As informações pessoais, além de úteis para a administração pública, passaram a ter expressivo valor de mercado, encontrando-se dispersas em inúmeros bancos de dados governamentais e particulares mundo afora, imersas, com o advento da internet e outras redes digitais, no oceano informacional do Big Data. Além disso, considerando que a coleta desses dados ainda se dá não poucas vezes sem o conhecimento do seu titular – quanto mais sem o seu consentimento informado –, na atual conjuntura o que se tem mostrado mais importante é que a pessoa mantenha o poder de controle sobre as próprias informações, principalmente aquelas reputadas sensíveis, e não apenas cuidar de assegurar o segredo ou sigilo destas.
Conforme Stefano Rodotà, o centro de gravidade da noção de privacidade reposicionou-se: o esquema “pessoa-informação-circulação-controle” assumiu maior relevância do que aquele “pessoa-informação-segredo” inicialmente concebido. Nesse contexto, a fim de funcionalizar o direito à privacidade surge a disciplina de proteção de dados pessoais, tendo “pressupostos ontológicos idênticos ao da própria proteção da privacidade: pode-se dizer que é sua ‘continuação por outros meios’”.
Privacidade e proteção dos dados pessoais no Brasil
A proteção dos dados pessoais no sistema jurídico brasileiro se apresenta de forma fracionada e esparsa, o que vai contra uma necessária estratégia de proteção integrada de um direito considerado fundamental.
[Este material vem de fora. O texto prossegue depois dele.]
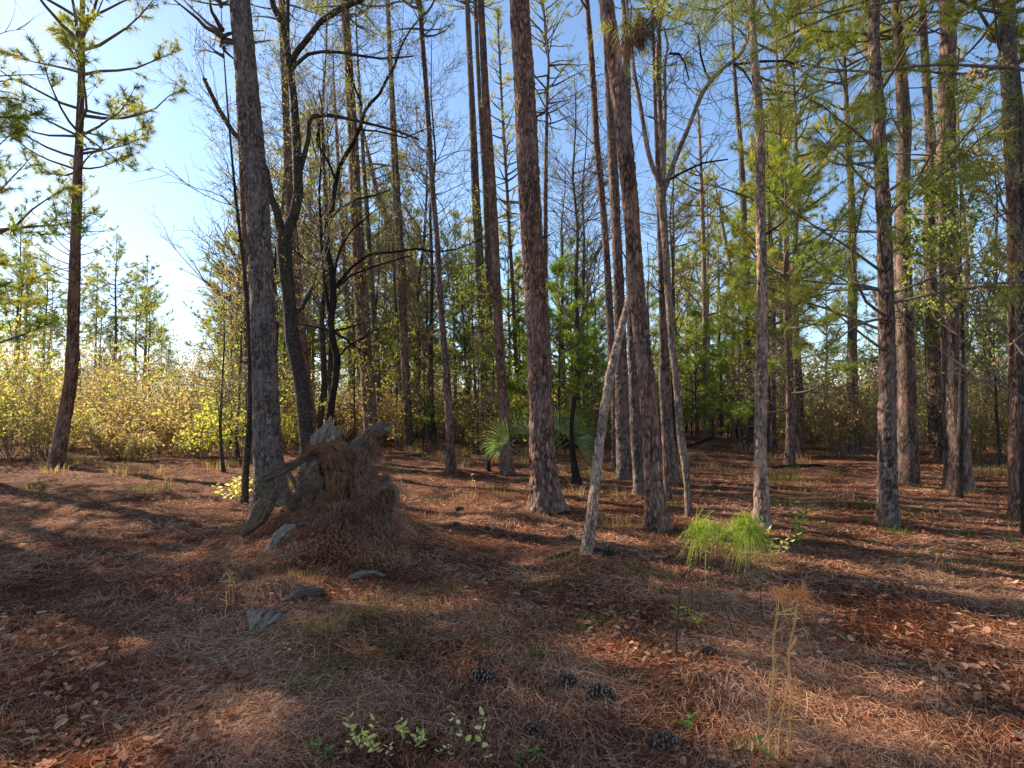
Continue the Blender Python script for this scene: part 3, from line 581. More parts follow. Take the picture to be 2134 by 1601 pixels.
# ---- the black crooked tree
def crooked():
    rng = np.random.default_rng(52); d = gnd(684, 975)[1]
    P, Rr = world_line([(684,975,17),(684,920,16),(686,880,15),(693,825,14),(700,790,14),(703,745,14),(692,705,14),(688,665,14),(695,635,13),(694,590,12),(690,550,11),(683,530,11),(680,480,11),(688,445,10),(697,400,10),(700,378,10)], d)
    org = P[0].copy(); gz = float(hgt(org[0], org[1])); P[0, 2] = gz-.05; org[2] = gz
    root = thing('crooked_tree', org, 'black crooked slender tree with snaking limbs, directly above the stump spire', 'tree')
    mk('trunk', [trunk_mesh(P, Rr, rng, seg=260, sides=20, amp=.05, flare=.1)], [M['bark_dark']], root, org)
    LB = [[(688,668,8),(678,600,7),(672,560,6),(668,500,6),(665,430,5),(663,400,5),(667,330,4),(660,250,3)],
          [(700,380,9),(705,350,9),(718,320,9),(735,290,8),(745,260,8),(755,220,7),(768,200,7),(785,180,6),(797,150,6),(815,115,5),(828,70,5),(845,35,4),(870,0,3)],
          [(700,380,6),(693,360,6),(680,330,6),(660,300,5),(657,285,5),(663,255,4),(668,220,4),(660,180,3)],
          [(700,597,7),(718,575,7),(735,555,6),(770,530,6),(820,525,5),(868,518,5),(905,525,4),(950,520,3),(1010,495,2)],
          [(702,600,5),(730,575,5),(780,555,4),(830,540,3),(860,532,2)],
          [(693,452,6),(705,430,5),(735,405,5),(770,392,4),(800,375,3)],
          [(693,575,5),(670,560,5),(640,545,4),(610,520,4),(580,500,3),(565,510,2)],
          [(693,690,4),(650,680,4),(620,675,3)], [(697,690,5),(720,680,4),(745,665,3)], [(697,694,5),(715,705,4),(750,735,3)], [(705,745,4),(725,720,4),(760,700,3),(790,680,2)],
          [(694,596,5),(705,545,5),(720,515,5),(740,490,4),(775,465,3),(800,450,2)], [(755,222,4),(745,195,4),(735,160,3),(730,120,2)], [(740,270,4),(790,280,4),(850,300,3),(900,285,2)]]
    tb = Tubes(); ST = []
    for k, l in enumerate(LB):
        Q, q = world_line(l, d); n = len(Q); Q[:, 1] += np.linspace(0, 1, n)*rng.uniform(-.7, .7)
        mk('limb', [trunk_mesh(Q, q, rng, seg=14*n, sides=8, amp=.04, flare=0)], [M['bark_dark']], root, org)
        for s in range(int(2.2*n)):
            m = ip(Q, rng.uniform(.3, 1)); dv = nrm(Q[-1]-Q[0])*.6+rng.normal(0, .55, 3); dv[2] += .2
            ST.append((m, dv/np.linalg.norm(dv), rng.uniform(.4, 1.3), .007))
    LP, LD = bare_crown(rng, tb, ST, 2, lp=1.6, kids=(3, 5))
    v, f = quads(LP, LD, .04, .02, rng)
    mk('crown', tb.part(0)+[(v, f, 1, False)], [M['twig_dark'], M['spring']], root, org)
crooked()
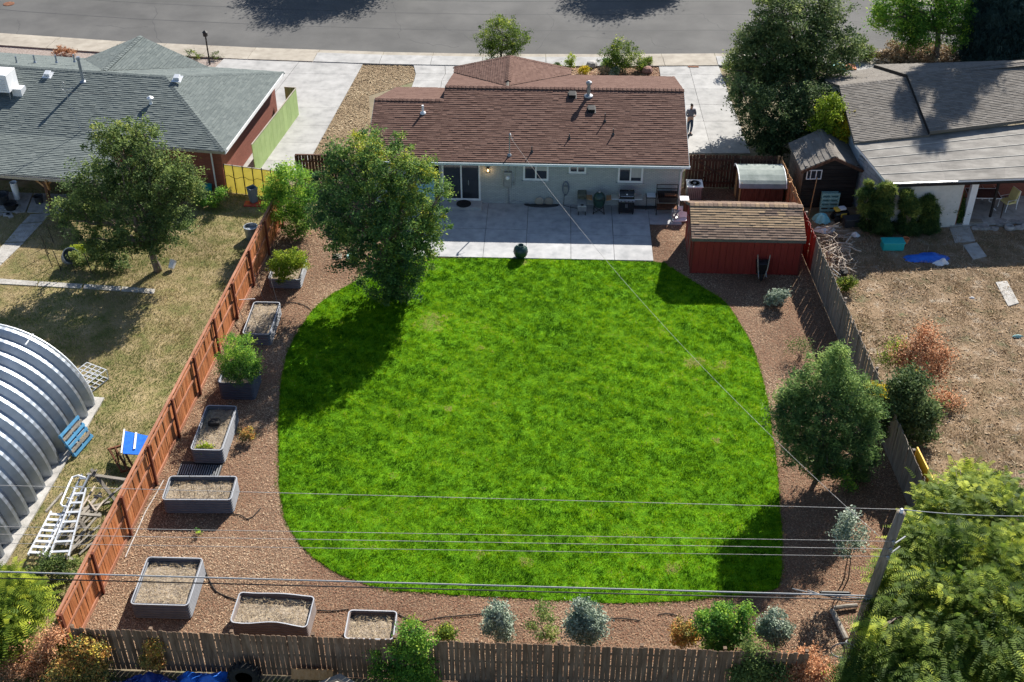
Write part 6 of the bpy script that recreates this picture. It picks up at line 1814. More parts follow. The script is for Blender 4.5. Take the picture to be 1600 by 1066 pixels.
# patio table and chairs under the porch
def chair(label, loc, rz, group='cushioned porch chairs'):
    o = thing('patio_chair', label, 'chair', loc, rz, group)
    mb = MB(); mb.box((0, 0, .42), (.56, .56, .10)); mb.build('seat_cushion', 'cushion', o, world=False, bevel=.04)
    mb = MB(); mb.box((0, .27, .74), (.54, .10, .60), 0, -.2); mb.build('back_cushion', 'cushion', o, world=False, bevel=.04)
    for sx in (-1, 1):
        mb = MB(); mb.tube([(sx * .29, -.28, 0), (sx * .29, -.24, .60), (sx * .29, .25, .60), (sx * .29, .34, .05)], .02, 6); mb.build('arm_frame', 'white_paint', o, world=False)
    mb = MB(); mb.tube([(-.27, .33, .2), (-.27, .36, 1.02), (.27, .36, 1.02), (.27, .33, .2)], .02, 6); mb.build('back_frame', 'white_paint', o, world=False)
    return o
pt_ = G(1531, 322, .1)
pt0 = thing('patio_table', 'glass topped patio table with white curved legs under the right porch', 'table', Vector((pt_.x, pt_.y, .1)))
mb = MB(); mb.box((0, 0, .70), (1.5, .95, .02)); mb.build('table_top', 'glass', pt0, world=False)
mb = MB()
for a, b in (((-.76, -.48), (.76, -.48)), ((.76, -.48), (.76, .48)), ((.76, .48), (-.76, .48)), ((-.76, .48), (-.76, -.48))): mb.tube([(*a, .70), (*b, .70)], .022, 6)
mb.build('rim', 'white_paint', pt0, world=False)
for sx in (-1, 1):
    for sy in (-1, 1):
        mb = MB(); mb.tube([(sx * .66, sy * .4, 0), (sx * .5, sy * .33, .12), (sx * .48, sy * .32, .45), (sx * .6, sy * .4, .70)], .02, 6); mb.build('leg', 'white_paint', pt0, world=False)
chair('yellow cushioned white framed chair at the right side of the patio table', G(1572, 326, .1), -1.2)
chair('yellow cushioned chair left of the patio table near the junipers', G(1502, 335, .1), 1.5)
chair('cushioned chair at the shaded far side of the patio table', G(1540, 308, .1), .1)
q = G(1509, 345, .1); mb = MB(); mb.box((q.x + .2, q.y - .1, .14), (1.1, .35, .05), .05); mb.build('loose_board', 'grey_lumber', label='pale board lying on the edge of the right porch floor', cat='board')
q = G(1576, 358); mb = MB(); mb.lathe([(.2, 0), (.24, .12), (.2, .2), (.12, .2), (.10, .1), (.02, .1)], q, 16); mb.build('stone_bowl', 'stone', label='pale round stone bowl among the rubble slabs', cat='bowl')

# ------------------------------------------------------------------ front gardens
q = G(328, 101)
lp = thing('yard_lamp', 'slim black yard lamp post beside the left driveway', 'lamp post', q)
mb = MB(); mb.tube([(0, 0, 0), (0, 0, 1.75)], .045, 8); mb.build('post', 'black_metal', lp, world=False)
mb = MB(); mb.lathe([(.06, 1.75), (.14, 1.80), (.14, 2.0), (.17, 2.02), (.03, 2.14)], (0, 0, 0), 8); mb.build('lantern', 'black_metal', lp, world=False)
for px, py, m_, lab in ((924.5, 104.5, 'stone', 'pale flat boulder among the front bed plants'), (1011, 113, 'stone_red', 'brown square landscaping rock in the front bed'), (1083, 104, 'rust', 'small square drain cover set in the right driveway')):
    q = G(px, py, .06 if m_ == 'rust' else 0)
    mb = MB()
    if m_ == 'rust': mb.box(q + Vector((0, 0, .012)), (.65, .32, .02))
    else: mb.lathe([(.30, 0), (.36, .12), (.27, .30), (.10, .36)], q, 7)
    mb.build('boulder' if m_ != 'rust' else 'drain_cover', m_, label=lab, cat='rock' if m_ != 'rust' else 'drain cover', bevel=.02)
# things glimpsed beyond the dark fence right: pale path and teal frame
mb = MB(); mb.prism([tuple(G(x, y)[:2]) for x, y in ((1316, 66), (1334, 92), (1356, 112), (1332, 114), (1312, 84))], 0, .07); mb.build('side_path', 'concrete_tan', kind='structure')
q = G(1306, 112); mb = MB(); mb.prism([(q.x - .5, q.y - .3), (q.x + .45, q.y - .3), (q.x + .1, q.y + .5)], 0, .5); mb.build('teal_planter', 'teal_plastic', label='teal box glimpsed under the tree by the pale side path', cat='box', bevel=.03)
q = G(1324, 108); mb = MB(); mb.box((q.x, q.y, .1), (.9, .8, .2)); mb.build('brick_stack', 'terracotta', label='reddish low stack beside the pale side path', cat='bricks', bevel=.02)

# ------------------------------------------------------------------ utility pole and wires
pbp, ptp = G(1322, 1032), G(1408, 801, 6.2)
up_ = thing('utility_pole', 'leaning grey wooden utility pole at the back right corner', 'utility pole', pbp)
mb = MB(); mb.tube([pbp, pbp.lerp(ptp, .33), pbp.lerp(ptp, .66), ptp], .17, 14, .13); mb.build('pole', 'pole_wood', up_, smooth=True)
mb = MB(); mb.lathe([(.03, 0), (.06, .02), (.04, .06), (.06, .10), (.03, .14)], ptp, 10); mb.build('insulator', 'white_plastic', up_)
def at_h(h): return pbp.lerp(ptp, h / 6.2)
for h in (5.25, 4.95, 4.65):
    c = at_h(h); mb = MB(); mb.lathe([(.03, -.02), (.05, -.05), (.03, -.08), (.05, -.12)], c + Vector((0, -.13, 0)), 8, 'y'); mb.build('insulator', 'metal_grey', up_)
for h, dx in ((4.9, .5), (4.5, .45)):
    c = at_h(h); mb = MB(); mb.beam(c + Vector((.0, -.05, 0)), c + Vector((dx, .25, .15)), .035, .035); mb.build('brace_arm', 'metal_grey', up_)
c = at_h(.55); mb = MB()
for k in range(3): mb.tube([c + Vector((-.25 + .40 * math.cos(t), -.18, .1 + .34 * math.sin(t) + .02 * k)) for t in np.linspace(0, 6.28, 17)], .014, 5)
mb.build('cable_coil', 'cable_grey', up_)
c = at_h(.75); mb = MB(); mb.tube([c + Vector((.19 * math.cos(t), .19 * math.sin(t), 0)) for t in np.linspace(0, 6.28, 15)], .02, 5); mb.build('band', 'cable_grey', up_)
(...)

Ressaltam-se também os problemas trazidos pela globalização dos serviços digitais, como por exemplo os relacionados à jurisdição quando a infração parte de empresas e servidores situadas em diversas regiões do globo.
A Constituição da República de 1988 consagrou o direito à privacidade no art. 5º, X e XI e previu o remédio do habeas data com o propósito de garantir ao cidadão o acesso aos seus dados pessoais, bem como sua retificação, colhidos em registros governamentais e bancos de dados de caráter público. O rito processual do habeas data foi regulamentado infraconstitucionalmente pela Lei nº 9.507 de 1997.
Já em 1990, o Código de Defesa do Consumidor (Lei nº 8.078) buscou tutelar o consumidor em face dos bancos de dados criados, notadamente, com fim de proteção ao crédito, como se vê nos seus arts. 43 e 44. Posteriormente, em 2011, com a edição da Lei nº 12.414 o regramento relativo aos bancos de dados de consumidores foi complementado com o tratamento dos cadastros positivos.
O Código Civil de 2002, por sua vez, destinou apenas o art. 21 à disciplina do direito à privacidade, ignorando a noção de proteção de dados pessoais, que veio a ser, no entanto, expressamente acolhida na Lei nº 12.965 de 2014, no seu art. 3º, II e III, entre outros dispositivos legais.
O Marco Civil da Internet, Lei 12.965/2014, afirma como um dos princípios do uso da internet o direito à privacidade, art. 5º, inciso II, e art. 8º. Já o art. 11º afirma que a “coleta, armazenamento, guarda e tratamento de registros, de dados pessoais ou de comunicações por provedores de conexão e de aplicações de internet” só pode ser realizada conforme a legislação nacional. O Decreto nº 8.771, de maio de 2016, que regulamenta o Marco Civil da Internet, também contém previsões sobre a proteção de registros, dados pessoais e comunicações privadas. Essa legislação será analisada em breve aqui no blog.
Por fim, é importante mencionar o importante Anteprojeto de Lei Geral de Proteção dos Dados Pessoais, elaborado pela Secretaria Nacional do Consumidor, em conjunto com a Secretaria de Assuntos Legislativos do Ministério da Justiça, após a realização de dois debates públicos, realizados via internet. O primeiro em 2010 e o segundo no primeiro semestre de 2015.